<<<<

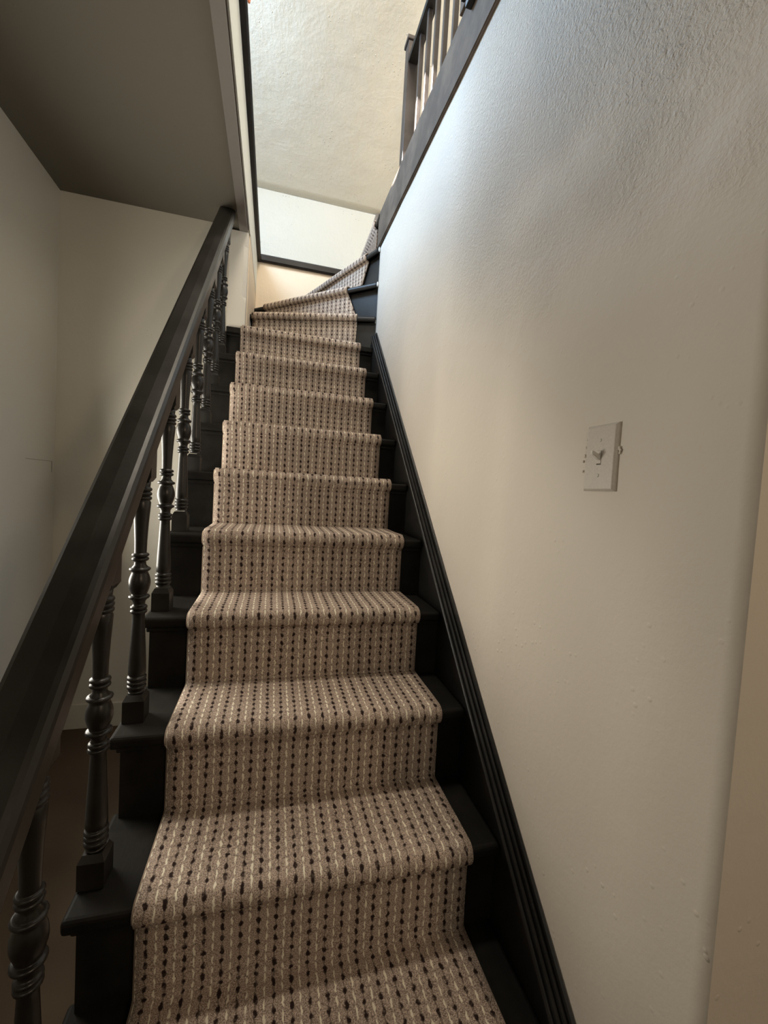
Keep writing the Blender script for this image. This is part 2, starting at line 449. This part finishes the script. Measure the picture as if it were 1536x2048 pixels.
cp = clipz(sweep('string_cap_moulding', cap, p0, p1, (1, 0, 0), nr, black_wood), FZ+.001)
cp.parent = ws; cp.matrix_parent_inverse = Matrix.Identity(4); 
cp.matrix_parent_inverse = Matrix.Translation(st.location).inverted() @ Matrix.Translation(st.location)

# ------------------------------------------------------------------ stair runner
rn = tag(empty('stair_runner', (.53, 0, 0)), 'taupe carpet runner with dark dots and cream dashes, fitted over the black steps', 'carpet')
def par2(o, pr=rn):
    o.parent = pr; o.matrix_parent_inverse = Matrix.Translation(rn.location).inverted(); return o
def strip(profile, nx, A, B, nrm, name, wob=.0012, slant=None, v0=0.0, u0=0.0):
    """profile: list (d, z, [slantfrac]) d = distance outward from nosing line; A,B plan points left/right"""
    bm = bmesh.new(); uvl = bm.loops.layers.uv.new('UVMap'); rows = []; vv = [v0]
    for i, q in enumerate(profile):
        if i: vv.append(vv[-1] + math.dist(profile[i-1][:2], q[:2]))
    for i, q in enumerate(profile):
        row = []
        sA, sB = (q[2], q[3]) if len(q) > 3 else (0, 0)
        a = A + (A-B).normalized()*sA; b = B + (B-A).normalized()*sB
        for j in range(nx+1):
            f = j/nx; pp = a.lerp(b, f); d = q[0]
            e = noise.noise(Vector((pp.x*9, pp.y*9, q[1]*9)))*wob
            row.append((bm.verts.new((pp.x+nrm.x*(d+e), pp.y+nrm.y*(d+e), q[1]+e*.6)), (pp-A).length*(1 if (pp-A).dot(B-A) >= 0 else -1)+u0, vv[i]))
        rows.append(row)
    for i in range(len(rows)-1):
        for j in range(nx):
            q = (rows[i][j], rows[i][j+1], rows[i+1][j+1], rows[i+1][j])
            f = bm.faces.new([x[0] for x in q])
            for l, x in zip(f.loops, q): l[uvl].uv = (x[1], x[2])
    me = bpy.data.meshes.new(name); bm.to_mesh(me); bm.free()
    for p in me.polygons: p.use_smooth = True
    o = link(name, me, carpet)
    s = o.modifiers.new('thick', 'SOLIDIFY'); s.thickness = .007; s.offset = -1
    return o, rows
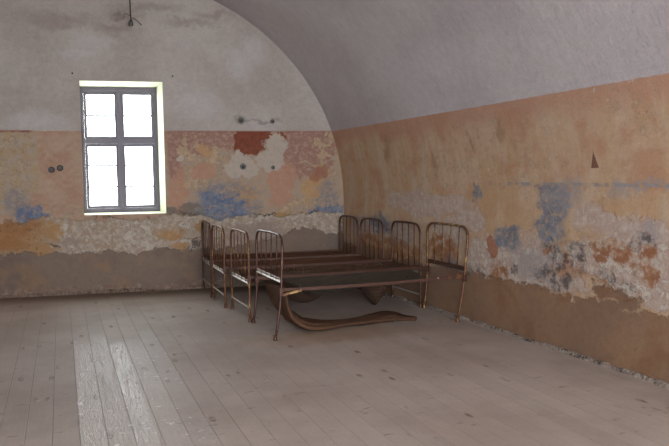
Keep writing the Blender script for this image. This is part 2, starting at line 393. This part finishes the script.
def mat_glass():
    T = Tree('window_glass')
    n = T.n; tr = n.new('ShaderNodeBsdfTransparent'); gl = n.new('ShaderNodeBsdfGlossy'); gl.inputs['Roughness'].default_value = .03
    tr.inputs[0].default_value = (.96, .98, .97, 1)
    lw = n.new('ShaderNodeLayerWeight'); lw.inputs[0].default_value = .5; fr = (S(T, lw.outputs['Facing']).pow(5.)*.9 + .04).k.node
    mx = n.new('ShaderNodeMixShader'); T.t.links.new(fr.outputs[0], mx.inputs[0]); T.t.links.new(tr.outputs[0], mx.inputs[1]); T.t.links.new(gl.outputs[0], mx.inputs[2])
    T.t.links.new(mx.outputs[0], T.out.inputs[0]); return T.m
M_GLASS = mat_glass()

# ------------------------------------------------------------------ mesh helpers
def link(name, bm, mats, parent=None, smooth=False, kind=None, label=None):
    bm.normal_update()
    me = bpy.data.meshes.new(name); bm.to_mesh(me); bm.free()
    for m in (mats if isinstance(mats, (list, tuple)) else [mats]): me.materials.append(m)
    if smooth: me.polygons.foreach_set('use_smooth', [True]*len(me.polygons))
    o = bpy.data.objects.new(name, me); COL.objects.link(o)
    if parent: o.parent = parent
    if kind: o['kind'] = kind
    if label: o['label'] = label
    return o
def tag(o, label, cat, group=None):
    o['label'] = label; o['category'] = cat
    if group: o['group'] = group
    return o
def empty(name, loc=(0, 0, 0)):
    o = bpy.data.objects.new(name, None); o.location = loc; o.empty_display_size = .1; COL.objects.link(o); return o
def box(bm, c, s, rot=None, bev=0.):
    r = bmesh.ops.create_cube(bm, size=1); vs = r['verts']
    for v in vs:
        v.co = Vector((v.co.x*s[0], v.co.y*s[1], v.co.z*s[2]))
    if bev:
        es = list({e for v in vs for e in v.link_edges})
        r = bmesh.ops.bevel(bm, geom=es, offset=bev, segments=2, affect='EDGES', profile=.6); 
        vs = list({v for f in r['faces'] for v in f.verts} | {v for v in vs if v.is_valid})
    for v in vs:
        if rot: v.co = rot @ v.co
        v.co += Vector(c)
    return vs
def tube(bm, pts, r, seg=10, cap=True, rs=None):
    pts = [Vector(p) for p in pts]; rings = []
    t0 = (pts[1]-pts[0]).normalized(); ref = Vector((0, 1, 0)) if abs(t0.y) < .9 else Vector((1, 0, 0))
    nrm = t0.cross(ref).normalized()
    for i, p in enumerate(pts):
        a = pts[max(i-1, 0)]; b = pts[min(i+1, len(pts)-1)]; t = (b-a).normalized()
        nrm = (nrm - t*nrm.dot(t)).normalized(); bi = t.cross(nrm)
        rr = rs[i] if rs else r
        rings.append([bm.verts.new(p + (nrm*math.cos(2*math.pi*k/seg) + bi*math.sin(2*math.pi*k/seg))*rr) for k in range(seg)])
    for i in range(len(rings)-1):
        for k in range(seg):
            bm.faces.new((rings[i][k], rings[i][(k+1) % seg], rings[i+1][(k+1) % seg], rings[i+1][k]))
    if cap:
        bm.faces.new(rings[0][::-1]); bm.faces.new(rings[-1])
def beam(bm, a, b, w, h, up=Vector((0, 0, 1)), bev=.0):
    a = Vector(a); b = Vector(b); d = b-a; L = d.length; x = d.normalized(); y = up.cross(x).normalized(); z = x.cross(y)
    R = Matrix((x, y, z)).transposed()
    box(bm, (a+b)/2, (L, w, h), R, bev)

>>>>
<<<<

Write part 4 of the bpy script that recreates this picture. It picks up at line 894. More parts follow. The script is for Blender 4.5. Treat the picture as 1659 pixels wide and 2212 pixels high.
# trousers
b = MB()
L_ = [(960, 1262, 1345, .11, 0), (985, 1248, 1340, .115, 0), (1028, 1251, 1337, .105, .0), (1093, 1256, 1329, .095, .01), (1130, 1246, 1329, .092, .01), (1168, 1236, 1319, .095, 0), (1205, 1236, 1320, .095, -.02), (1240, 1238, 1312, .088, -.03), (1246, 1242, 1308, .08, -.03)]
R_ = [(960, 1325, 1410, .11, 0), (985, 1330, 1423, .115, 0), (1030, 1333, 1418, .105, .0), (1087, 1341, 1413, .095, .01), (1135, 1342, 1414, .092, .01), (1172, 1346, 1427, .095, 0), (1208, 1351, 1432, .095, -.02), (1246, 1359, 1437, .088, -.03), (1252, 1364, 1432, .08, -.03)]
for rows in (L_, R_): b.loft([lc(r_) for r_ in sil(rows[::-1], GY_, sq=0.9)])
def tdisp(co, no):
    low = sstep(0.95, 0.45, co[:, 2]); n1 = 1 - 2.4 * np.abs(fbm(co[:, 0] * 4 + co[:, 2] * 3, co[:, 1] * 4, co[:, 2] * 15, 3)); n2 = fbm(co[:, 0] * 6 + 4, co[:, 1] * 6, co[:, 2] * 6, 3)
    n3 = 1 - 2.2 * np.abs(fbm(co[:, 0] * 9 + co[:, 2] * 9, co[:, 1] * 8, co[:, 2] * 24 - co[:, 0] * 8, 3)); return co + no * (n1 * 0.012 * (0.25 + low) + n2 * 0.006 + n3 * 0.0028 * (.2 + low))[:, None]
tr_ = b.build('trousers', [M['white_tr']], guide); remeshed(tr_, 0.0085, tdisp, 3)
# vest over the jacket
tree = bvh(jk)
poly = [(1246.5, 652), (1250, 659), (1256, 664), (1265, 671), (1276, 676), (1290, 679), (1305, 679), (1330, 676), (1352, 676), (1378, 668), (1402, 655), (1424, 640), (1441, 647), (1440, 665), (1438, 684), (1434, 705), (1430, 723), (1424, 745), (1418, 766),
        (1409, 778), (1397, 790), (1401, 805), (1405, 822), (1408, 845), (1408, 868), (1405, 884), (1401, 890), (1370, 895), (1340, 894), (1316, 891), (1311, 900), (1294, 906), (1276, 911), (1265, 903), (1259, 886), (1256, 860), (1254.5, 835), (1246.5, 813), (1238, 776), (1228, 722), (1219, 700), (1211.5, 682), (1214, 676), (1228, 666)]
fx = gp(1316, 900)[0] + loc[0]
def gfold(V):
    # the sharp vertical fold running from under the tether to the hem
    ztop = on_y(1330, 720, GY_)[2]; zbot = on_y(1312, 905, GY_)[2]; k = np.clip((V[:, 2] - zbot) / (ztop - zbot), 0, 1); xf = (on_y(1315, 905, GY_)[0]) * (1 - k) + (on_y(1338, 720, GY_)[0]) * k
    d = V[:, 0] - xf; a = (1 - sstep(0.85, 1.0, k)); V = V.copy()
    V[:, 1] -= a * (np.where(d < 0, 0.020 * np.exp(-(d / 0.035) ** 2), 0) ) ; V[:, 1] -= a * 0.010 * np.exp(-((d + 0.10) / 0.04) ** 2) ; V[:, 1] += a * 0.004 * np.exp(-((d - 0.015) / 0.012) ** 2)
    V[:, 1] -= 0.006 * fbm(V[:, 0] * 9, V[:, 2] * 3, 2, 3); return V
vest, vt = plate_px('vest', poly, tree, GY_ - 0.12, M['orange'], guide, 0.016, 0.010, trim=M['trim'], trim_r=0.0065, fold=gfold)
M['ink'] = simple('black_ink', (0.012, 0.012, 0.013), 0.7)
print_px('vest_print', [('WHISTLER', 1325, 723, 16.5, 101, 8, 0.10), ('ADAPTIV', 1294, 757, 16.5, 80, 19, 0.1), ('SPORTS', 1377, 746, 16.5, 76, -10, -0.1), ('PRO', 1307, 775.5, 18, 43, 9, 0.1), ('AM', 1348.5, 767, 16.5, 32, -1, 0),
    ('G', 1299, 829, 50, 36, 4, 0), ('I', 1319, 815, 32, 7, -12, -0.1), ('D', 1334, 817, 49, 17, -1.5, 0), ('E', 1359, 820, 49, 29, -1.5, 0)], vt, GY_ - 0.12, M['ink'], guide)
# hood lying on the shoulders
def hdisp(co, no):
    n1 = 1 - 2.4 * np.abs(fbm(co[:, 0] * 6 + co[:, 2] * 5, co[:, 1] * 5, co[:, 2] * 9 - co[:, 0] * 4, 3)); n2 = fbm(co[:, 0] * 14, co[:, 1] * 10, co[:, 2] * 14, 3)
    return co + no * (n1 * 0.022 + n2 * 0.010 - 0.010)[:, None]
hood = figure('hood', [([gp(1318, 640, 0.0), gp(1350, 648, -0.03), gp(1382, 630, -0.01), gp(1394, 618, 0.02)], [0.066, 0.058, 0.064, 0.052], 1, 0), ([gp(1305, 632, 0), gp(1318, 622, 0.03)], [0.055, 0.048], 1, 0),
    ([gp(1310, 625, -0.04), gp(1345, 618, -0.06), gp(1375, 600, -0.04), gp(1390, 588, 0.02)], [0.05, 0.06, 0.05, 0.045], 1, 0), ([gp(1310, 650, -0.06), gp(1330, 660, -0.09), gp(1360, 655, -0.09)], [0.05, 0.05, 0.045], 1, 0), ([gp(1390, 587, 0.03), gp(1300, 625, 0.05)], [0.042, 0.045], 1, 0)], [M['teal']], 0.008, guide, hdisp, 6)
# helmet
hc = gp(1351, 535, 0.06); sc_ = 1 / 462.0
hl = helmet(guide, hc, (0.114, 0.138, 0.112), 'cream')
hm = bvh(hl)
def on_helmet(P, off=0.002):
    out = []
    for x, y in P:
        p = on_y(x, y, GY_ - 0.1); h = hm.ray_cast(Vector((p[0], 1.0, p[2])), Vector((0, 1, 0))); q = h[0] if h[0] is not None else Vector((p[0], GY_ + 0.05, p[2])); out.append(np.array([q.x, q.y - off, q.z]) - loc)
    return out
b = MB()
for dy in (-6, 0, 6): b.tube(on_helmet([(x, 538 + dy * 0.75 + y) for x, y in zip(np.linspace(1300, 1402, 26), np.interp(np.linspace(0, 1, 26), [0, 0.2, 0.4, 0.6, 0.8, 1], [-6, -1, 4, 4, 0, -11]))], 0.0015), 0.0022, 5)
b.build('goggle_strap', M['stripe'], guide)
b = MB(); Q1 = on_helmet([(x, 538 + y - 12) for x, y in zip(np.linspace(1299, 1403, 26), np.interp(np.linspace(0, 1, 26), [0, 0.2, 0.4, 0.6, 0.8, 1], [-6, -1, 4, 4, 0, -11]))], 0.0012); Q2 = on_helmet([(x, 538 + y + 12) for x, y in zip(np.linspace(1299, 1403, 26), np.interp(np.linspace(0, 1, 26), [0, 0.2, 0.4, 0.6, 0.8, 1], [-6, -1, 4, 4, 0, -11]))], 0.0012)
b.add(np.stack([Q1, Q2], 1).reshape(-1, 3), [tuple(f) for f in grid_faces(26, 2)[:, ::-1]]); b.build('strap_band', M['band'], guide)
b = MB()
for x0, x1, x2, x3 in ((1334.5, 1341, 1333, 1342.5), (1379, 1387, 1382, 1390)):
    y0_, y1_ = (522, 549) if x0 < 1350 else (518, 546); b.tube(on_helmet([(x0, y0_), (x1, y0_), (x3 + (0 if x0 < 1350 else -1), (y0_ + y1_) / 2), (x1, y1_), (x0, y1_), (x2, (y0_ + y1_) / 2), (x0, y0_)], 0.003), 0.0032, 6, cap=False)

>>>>

= Task instructions =
Return the exact lines from the line with "393. This part finishes the script." to the line with "M_GLASS = mat_glass()", inclusive of both, with nothing added.

= Written response =
Keep writing the Blender script for this image. This is part 2, starting at line 393. This part finishes the script.
def mat_glass():
    T = Tree('window_glass')
    n = T.n; tr = n.new('ShaderNodeBsdfTransparent'); gl = n.new('ShaderNodeBsdfGlossy'); gl.inputs['Roughness'].default_value = .03
    tr.inputs[0].default_value = (.96, .98, .97, 1)
    lw = n.new('ShaderNodeLayerWeight'); lw.inputs[0].default_value = .5; fr = (S(T, lw.outputs['Facing']).pow(5.)*.9 + .04).k.node
    mx = n.new('ShaderNodeMixShader'); T.t.links.new(fr.outputs[0], mx.inputs[0]); T.t.links.new(tr.outputs[0], mx.inputs[1]); T.t.links.new(gl.outputs[0], mx.inputs[2])
    T.t.links.new(mx.outputs[0], T.out.inputs[0]); return T.m
M_GLASS = mat_glass()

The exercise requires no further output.